Cortrinkau's Blog

the grass just feels softer in bavaria

The grass just feels softer in Bavaria. The mosquitoes don't itch as much. Even when a bee stings, it barely hurts. (I am self-aware enough to acknowledge I'm probably being protected to some degree by how hard I'm romanticizing this place, though.)

I can't help but draw a contrast to the places I've spent time in in the US. My grandparents live in North Dakota, and when a mosquito from there bites you it itches for a month, or even longer if you're a wimp like me. Definitely enough to ruin your vacation. My grandfather drove us once to visit the field where our ancestors "overwintered" in a cabin, and we couldn't even make it across the field because of the bugs and the tall grass, how harsh and furchtbar itchy they are. We laughed about how soft our family has become over the course of just a few generations.
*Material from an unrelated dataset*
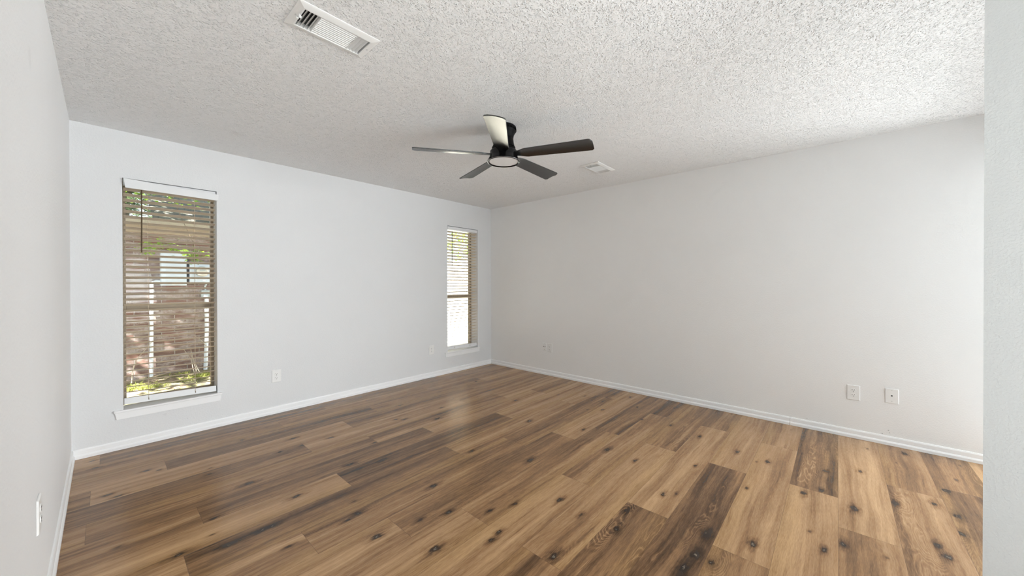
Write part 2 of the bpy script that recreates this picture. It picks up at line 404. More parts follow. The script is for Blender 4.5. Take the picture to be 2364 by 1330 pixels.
# floor: every board a quad with its own attributes
ROW_W, LEN, Y0 = .2275, 1.52, 4.09
JOINT = [-.025, 1.055, .283, -.06, 1.04, -.068, .345, 1.029, .242, .665, 1.018, 1.337, 2.02, 1.338, 2.018, 2.842, 1.957, 2.88, 2.538, 1.75, .4, 1.1]
TONES = [[.75, .2, .35, .5], [.45, .5, .55, .5], [.75, .2, .35, .75], [.3, .8, .25, .55], [.2, .8, .6, .5], [.6, .3, .35, .8],
         [.55, .3, .75, .4], [.75, .2, .8, .5], [.7, .15, .6, .8], [.65, .5, .2, .5], [.75, .4, .85, .5], [.65, .45, .2], [.55, .65, .5, .25],
         [.3, .75, .25], [.5, .08, .8, .45], [.6, .15, .8], [.5, .2, .85, .65], [.6, .85, .12], [.5, .55, .9], [.5, .5, .6, .55], [.4, .35, .3, .3], [.6, .75, .75, .7]]
LOOPY = {(14, 1): 1.0, (15, 1): .9, (17, 2): .9, (12, 2): .5, (13, 1): .6, (9, 1): .5, (19, 2): .7, (20, 2): 1, (20, 3): 1, (20, 1): .9, (16, 1): .8, (10, 1): .5, (18, 2): .35, (8, 1): .5, (11, 2): .7, (13, 2): .7}
KNOTS = [  # x, y on the floor, size
    (0.242, 3.446, 0.70), (0.188, 3.496, 0.80), (0.051, 3.207, 0.80), (0.006, 3.266, 0.80), (0.481, 3.220, 0.50), (0.042, 2.587, 0.50), (0.225, 2.298, 1.10), (0.388, 2.513, 0.70), (0.357, 2.357, 0.60),
    (-0.046, 3.814, 0.60), (-0.061, 3.979, 0.70), (0.463, 3.117, 0.50), (1.026, 3.326, 0.90), (1.241, 3.107, 0.90), (0.876, 3.136, 0.60), (0.607, 2.787, 1.10), (1.144, 2.550, 1.00), (1.152, 2.441, 0.60),
    (1.319, 2.436, 0.70), (1.433, 2.752, 0.60), (0.743, 3.602, 0.60), (1.034, 3.130, 0.60), (0.761, 2.404, 1.10), (0.531, 2.207, 0.90), (0.580, 2.204, 0.90), (0.400, 2.204, 0.90), (0.927, 1.967, 0.80),
    (0.863, 1.953, 0.70), (0.907, 1.721, 1.30), (0.590, 1.976, 0.60), (0.967, 2.099, 0.50), (2.289, 3.013, 0.70), (1.809, 3.067, 0.70), (1.868, 3.016, 0.70), (2.075, 2.795, 0.90), (1.848, 2.062, 0.70),
    (2.605, 2.114, 1.00), (2.031, 1.645, 1.10), (2.044, 3.400, 0.70), (2.965, 2.599, 0.80), (3.204, 3.491, 0.70), (1.373, 1.885, 1.10), (1.268, 1.606, 0.80), (1.049, 1.429, 1.30), (1.123, 1.668, 0.70),
    (1.568, 1.381, 0.80), (1.335, 1.285, 0.80), (1.270, 1.273, 0.80), (1.427, 1.444, 0.70), (3.324, 1.755, 0.80), (2.552, 1.303, 1.10), (3.329, 1.354, 0.60), (3.897, 1.719, 0.70), (3.600, 2.121, 0.60),
    (3.273, 0.846, 0.80), (2.764, 1.641, 0.70), (3.363, 1.109, 0.80), (2.733, 0.735, 0.70), (2.523, 1.077, 0.80), (1.773, 1.210, 1.10), (1.390, 0.980, 1.30), (1.734, 1.046, 0.70), (1.752, 0.847, 0.90),
    (2.235, 0.781, 0.90), (2.288, 0.722, 0.60), (1.830, 0.494, 1.10), (1.711, 0.509, 1.40), (1.936, 0.878, 0.70), (3.164, 0.560, 0.90), (3.130, 0.366, 0.90), (3.077, 0.426, 0.50), (3.231, 0.059, 0.80),
    (2.804, 0.152, 1.00), (2.804, -0.074, 1.10), (3.386, -0.115, 0.90), (2.644, 0.418, 0.70), (2.094, 0.306, 1.10), (2.272, 0.046, 0.80), (2.385, -0.022, 0.90), (3.959, -0.375, 0.90), (3.163, -0.412, 0.90),
    (3.027, -0.250, 0.90), (3.412, -0.490, 1.00), (3.077, -0.487, 1.10), (2.874, -0.473, 1.00), (2.676, -0.368, 1.00), (2.596, -0.382, 1.00), (2.021, 0.495, 1.10), (1.829, 0.493, 1.20), (2.396, 0.103, 0.50),
    (2.426, 0.515, 0.70), (3.882, -0.172, 0.60), (2.724, 0.730, 0.60), (2.916, 0.069, 0.90), (1.829, 0.425, 0.90),
]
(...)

In Germany, in central Europe painters can paint en plein aire, where you take your easel and materials to an open field and just paint the landscape. The painting itself wouldn't get damaged by dust blowing into it, or bugs getting caught in the paint, because this is Europe and the landscapes are just more friendly, welcoming, more habitable. North Dakota is part of the Great Plains, with no natural obstacles to block the wind. In winter, it blows snow in your face at such speeds I can't feel my nose after walking more than a block. My grandfather, when I came inside to the foyer with its fireplace and heavy brick walls keeping out the cold, said "Think about how the Native Americans did it!" I genuinely cannot fathom it. I cannot fathom how anyone, using materials less windproof than solid brick, could ever survive in this environment for a full year. My grandfather always says 40 below zero is the same temperature in Fahrenheit and Celsius, and I used to just think of that as a cool fact with no relevance, but no: 40 below is simply the beginning of winter there.

I wonder if this radical contrast in environment contributes to the difference in attitude towards climate between Europeans and Americans in the Great Plains. Europeans love the environment and work to take care of it – fighting amongst themselves over whether nuclear is safe or clean enough, taking public transit, putting solar panels on rooves. Every Bavarian village I've seen has sported solar panels on top of dwellings. Whereas we have the North Dakota Access Pipeline sucking out 750,000 barrels of oil per day.

The difference is that nature feels like it's trying to kill you when you visit North Dakota. Man versus nature, you start to see it as a force meant to be subdued. Fighting to exist. Whereas in Germany, summers are mild. Gentle even. There's no hostility from the sun, from bugs. The world is a comfortable place to live. You feel an inclination to protect this space we live on, and you have room to be magnanimous towards wasps and bees instead of cheering for victory in the war we wage on skeeters and biting horseflies. €5,000 fines for killing or even injuring a pollinating insect juxtaposed with highway billboards advertising how many mosquitoes their backyard device can zap.